Most European stock markets rose yesterday as traders reacted positively to inflation data out of China and a rebound in oil prices, with Italian banking shares racing higher. 
In Frankfurt, the DAX 30 climbed 0.6% and the Paris CAC 40 won 0.2%. 
London’s FTSE dipped 0.07%. 
“A drop in the US dollar and a jump in the price of oil helped stocks build on morning gains on Monday after China reported a slowdown in producer price inflation,” said analyst Jasper Lawler at CMC Markets. 
Meanwhile investors in Italy were waiting for announcements from the treasury following reports the government would create two funds to help struggling banks. 
Italian bank shares have been on a rollercoaster in recent weeks over the prospects for merging smaller banks and resolving their bad debts, and the latest reports sent them sharply higher. 
Shares in Banca Populare rocketed 10.3% higher, while Banca Monte dei Paschi di Siena jumped 9.8%. 
Even larger banks like Intesa Sanpaolo and Unicredit climbed higher, gaining 3.1% and 5.1%, as the reported plans would ease their burden in guaranteeing the operations in buying shares in smaller banks. 
Milan’s FTSE-Mib index climbed 1.3%. 
Meanwhile, Wall Street stocks moved higher ahead of a heavy week for earnings reports, with the Dow adding 0.3% in midday trading. 
Earnings season for the first quarter was to open later yesterday with a report from Alcoa and JPMorgan set to report tomorrow, followed by Citigroup, Wells Fargo and Bank of America later in the week. 
Japan’s Nikkei earlier led most Asian stock markets lower as the yen resumed its march against the dollar and investors nervous about the stuttering global economy tentatively await the start of corporate earnings season. 
However, Shanghai surged after data showed Chinese inflation held above two% for a second-straight month in March, indicating some stability in the economic powerhouse. 
The broad regional losses followed last week’s sell-off as traders become increasingly fearful central banks are running out of ideas to ramp up global growth, with the International Monetary Fund expected to lower its forecasts this week. 
In Tokyo the benchmark Nikkei ended 0.4% lower as exporters took another hit from the yen’s strength.
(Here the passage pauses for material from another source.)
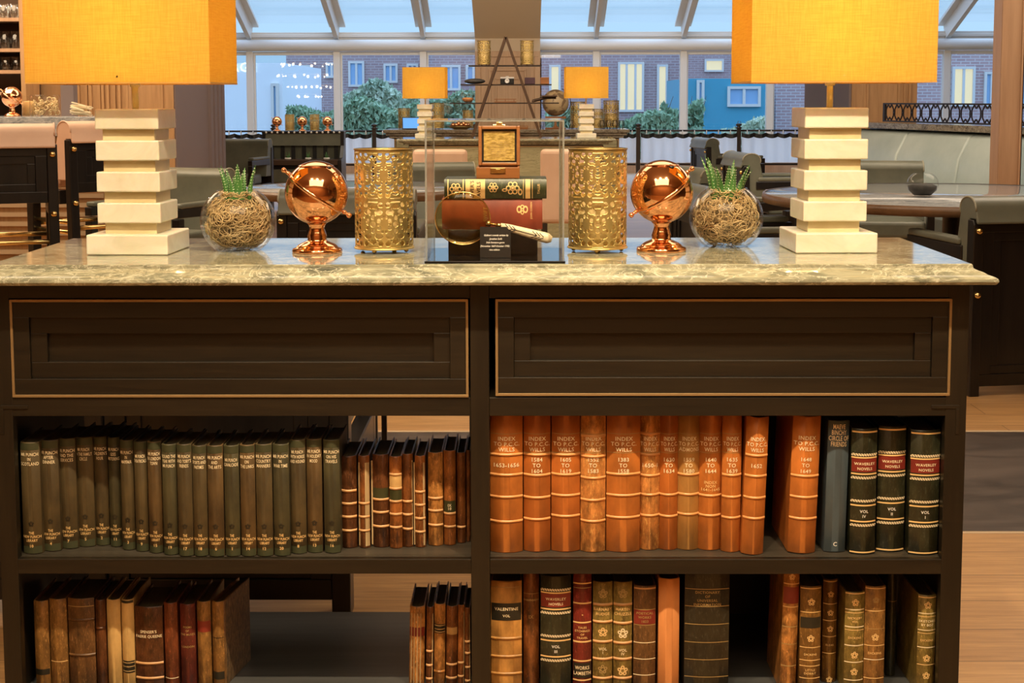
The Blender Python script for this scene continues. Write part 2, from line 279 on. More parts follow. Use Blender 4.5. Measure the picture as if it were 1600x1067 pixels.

The unit, which is considered a safe bet in times of uncertainty, has climbed about 5% against the greenback this month alone. 
But Shanghai closed up 1.6% — and helping Hong Kong to a 0.4% rise — as dealers welcomed the inflation figures. 
The consumer price index came in at the same as February’s 2.3%, the latest indication that the world’s number-two economy may be stabilising, following a surprise jump in a gauge of factory activity at the start of the month. 
The figures will also ease pressure on the government and central bank to add more economy-boosting stimulus after several rounds of easing measures including six interest rate cuts in the year to November. 
“Given the upcoming stabilisation of real economic activity, ongoing rebound in property sales and prices, and the recent jump in headline CPI, we think policy easing momentum has likely peaked in the near term,” UBS Group AG economists wrote in a report ahead of the release.